Henry and I got up early next morning. We walked down the dyke to
where Sparklet was moored. The inhabitants were still sleeping it
off. We got the hose-pipe from the boatyard, removed the forepeak
hatch, stuck in the hose-pipe and filled the boat with water. We
replaced the hatch and retired behind the shed to await developments.
We did not have to wait long . . . a great commotion soon erupted.
One of the occupants told me later that Dave had woken up and swung
his legs, still in his sleeping bag, out of bed and onto floorboards
that were floating in six inches of water!

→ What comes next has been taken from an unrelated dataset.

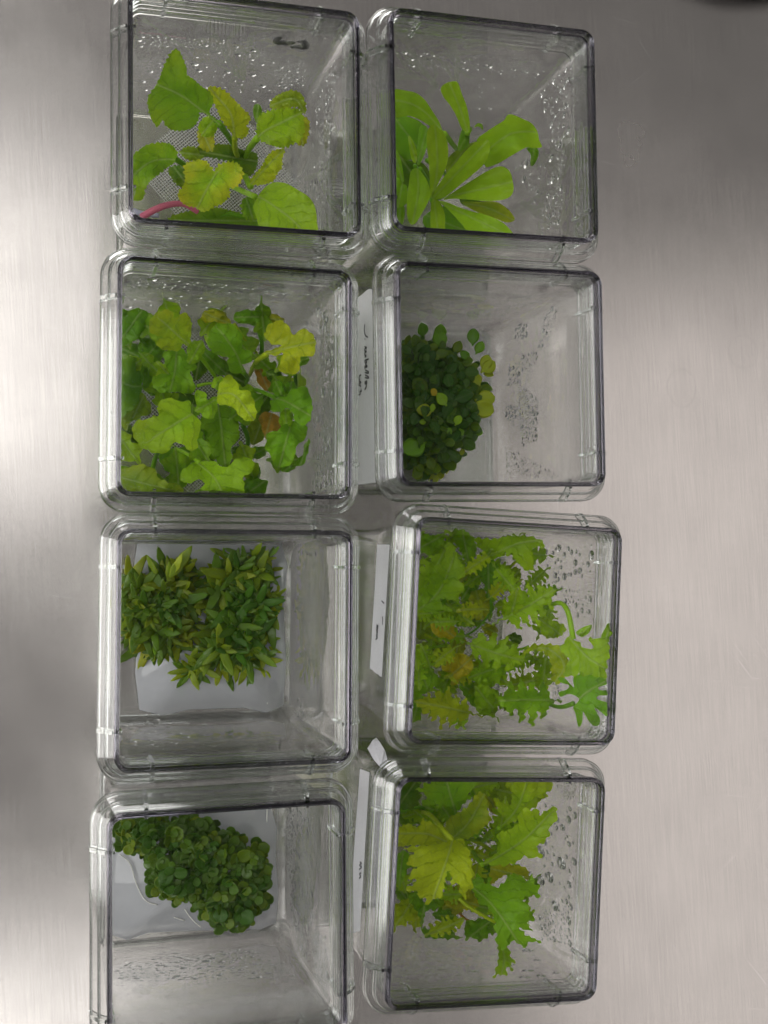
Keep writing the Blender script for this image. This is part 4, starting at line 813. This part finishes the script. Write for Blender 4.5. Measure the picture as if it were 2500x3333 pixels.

We had a lot of fun with that old boat. Henry, who is a couple of
years older than me, regarded himself as the senior partner and
also a world authority on sailing on the Broads and on anything
and everything else for that matter. It took me years to cure myself
of some of his bad habits. Some, which usually come in a glass,
I still have.
He used to like to steer sitting down to leeward and if he got fed
up with holding the mainsheet he would make it fast to a cleat on
the leeward cockpit combing that was really meant for a back-stay.
On one particular occasion just the two of were coming across Breydon
in a bit of a blow. No reefs, of course. I was working the jibs.
Henry was steering. The main was cleated down to leeward. We took
a bad gust. It laid us almost flat. The main, on its cleat, was
under water and inaccessible. The boat was so far over that the
full length cabin roof came loose, the roof canvas ripped and the
roof disappeared over the side. Eventually, after taking a lot of
water into the well, the boat cowed up into the wind.
A strange spectacle arrived at Berney Arms. Nyanza, an open boat,
towing the cabin roof, which was too heavy for us to retrieve, behind
us.
The Green Wyvern in those days set great store by being good cooks.
There was great kudos in being able to produce a first class meal
on two burners. My first effort in cooking, when sailing with Cecil
Howard, resulted in him scraping the breakfast out of the cabin
window loudly declaring that he couldn't tell which was the bacon
and which was the egg! He was prone to exaggeration.
Pot roasting a joint of meat was a great tradition. The method was
to sear the meat and then put it into a saucepan standing on three
egg-cups to serve as a trivet. I explained the intricacies of this
method to a chap called Graham New, who was my mate on an early
sixties Green Wyvern cruise. He was going to cook a joint of pork
for our dinner. When it was done it looked and smelled superb, but
when I came to carve it, what I thought was crackling on the outside
proved impossible to cut. Further investigation revealed that, unbeknown
to me, the egg-cups on the boat were made of plastic and they had
welded themselves onto the underside of the meat!
As anyone who is a connoisseur of after dinner speaking will realise
by now I am not the best in the world at it. The problem is that
as I have sogged into middle age my memory has deteriorated. It
must have been all that cooking I used to do in aluminium saucepans.
Still, I suspect that it does have its compensations. Since it is
gradually getting worse, I can imagine myself in a few years time
waking up in the morning, turning to my bewildered wife and saying,
'Hello, Dearie, and what's your name?'
Well, that's about it. My wife did say to me some months ago, which
disconcerted me at the time, that although I do have a sense of
humour, I often find myself funnier than other people find me. So,
if this is true, I do apologise.
It only remains for me to thank you all for coming this evening
and to ask you all to charge your glasses and be upstanding for
a toast to the Norfolk Broads Yacht Club.